Dans l’évangile de Jean, le « monde » désigne tantôt l’univers ou la terre, tantôt l’ensemble de l’humanité, tantôt l’ensemble de ceux qui refusent Dieu, poursuivent le Christ et ses disciples de leur haine, et pour qui Jésus « ne prie pas » au cours de son dernier repas avant de mourir, la dernière Cène, au chapitre 17, verset 9. Ce dernier sens rejoint l’opposition, courante dans le judaïsme, entre « ce monde-ci » (Jn 8,23 entre autres) et « le monde à venir » désigné sous le nom de « vie éternelle ». Au verset 16, le monde que dieu « a tant aimé », c’est l’ensemble de l’humanité; toute personne est appelée à la vie éternelle dans la foi en celui que Dieu a envoyé. Si condamnation il y a, cela n’est pas dû à Dieu ni à son fils qu’il a donné au monde, mais au refus de croire en lui (Jn 3,18).

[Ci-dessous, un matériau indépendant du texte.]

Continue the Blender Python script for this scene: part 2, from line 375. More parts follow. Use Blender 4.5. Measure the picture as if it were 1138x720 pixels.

Pour l’évangile de Jean, l’offre de salut n’est pas une obligation. Une offre, ça peut s’accepter, mais ça peut aussi se refuser. Et l’acceptation ne va pas de soi, comme le laisse entendre le verset 11 du chapitre l : « Il est venu chez lui et les siens ne l’ont pas reçu ». D’où l’importance de la réaction – acceptation ou refus – à ce don. La grâce et la vérité renvoient à l’être de Dieu non pas en soi, mais en tant qu’elles s’offrent dans la faiblesse – au sens par exemple de la deuxième lettre de Paul aux Corinthiens, chapitre 12, verset 9, alors que Dieu déclare à Paul : « Ma grâce te suffit; car ma puissance se déploie dans la faiblesse » – ou en tant qu’elles s’offrent dans l’humilité de l’incarnation, de la venue de Dieu dans la chair, selon l’évangile de Jean. Il ne s’agit pas de masochisme, d’une recherche des humiliations; il s’agit plutôt de croire que même dans l’humiliation, le Dieu de Jésus est aussi là, suscitant sérénité et joie et faisant que l’espérance soit à la mesure de la foi et devienne même la mesure de celle-ci. Pourquoi? Parce que pour la tradition johannique, la vie éternelle, ce n’est pas ce qui vient après cette vie; la vie éternelle commence déjà ici-bas, dans la foi en Jésus. Le récit de la résurrection de Lazare (Jn 11,1-44) est explicite là-dessus. Lorsque Jésus arrive à Béthanie avec ses disciples, Marthe dit à Jésus : « Si tu avais été là, mon frère ne serait pas mort» (verset 21). Jésus lui dit : « Ton frère ressuscitera » (verset 23). « Je sais, répond Marthe, qu’il ressuscitera à la résurrection au dernier jour » (verset 24). Et Jésus dit à Marthe : « Je suis la résurrection. Qui croit en moi, fût-il mort, vivra; et quiconque vit et croit en moi ne mourra jamais. Crois-tu cela? » (versets 25 et 26) « Oui, Seigneur, lui dit-elle » (verset 27).
Pour l’évangile de Jean, la victoire sur la mort n’est pas pour la fin des temps, « au dernier jour ». Cette victoire n’est plus à venir, elle est déjà là. Être disciple de Jésus, c’est croire en Jésus « élevé » sur la croix (Jn 12,32-33); c’est passer de la mort à la vie; c’est reconnaître dans la mort de Jésus l’avènement de la vie éternelle dès ici-bas. Le paradoxe de tout cela conduit à assumer la complexité que nous sommes en rappelant que la vie, toute vie, ne se déroule pas dans un ordre chronologique qui nous enfermerait dans une apparence linéaire. En d’autres termes, nous ne vivons pas à sens unique.
Cette unité de la mort et de la vie est exprimée de façon saisissante dans le crucifix de l’art roman, un art qui se développe de la seconde moitié du Xe siècle à la mutation vers l’art gothique à la fin du XIIe siècle. Pensons par exemple à l’église abbatiale Saint-Pierre de Moissac, chef-lieu de canton du Tarn-et-Garrone dans le sud de la France, avec son cloître roman qui date du XIIe-XIIIe siècle; ou encore à la cathédrale Saint-Lazare d’Autun édifiée de 1120 à 1132, de pur style roman bourguignon. – Contrairement au crucifix gothique qui met fortement l’accent sur la souffrance et représente Jésus crucifié en homme des douleurs au corps lacéré, qui pend à la croix les genoux pliés, qui est coiffé d’une couronne d’épines et dont la tête est penchée sur la poitrine, le crucifix roman présente Jésus en majesté, bien droit, et non pas avec une couronne d’épines sur la tête, mais avec une couronne royale, soulignant ainsi la royauté de Jésus qui offre librement sa vie pour le salut de l’ensemble de l’humanité. C’est bien là la perspective qu’adopte l’évangile de Jean.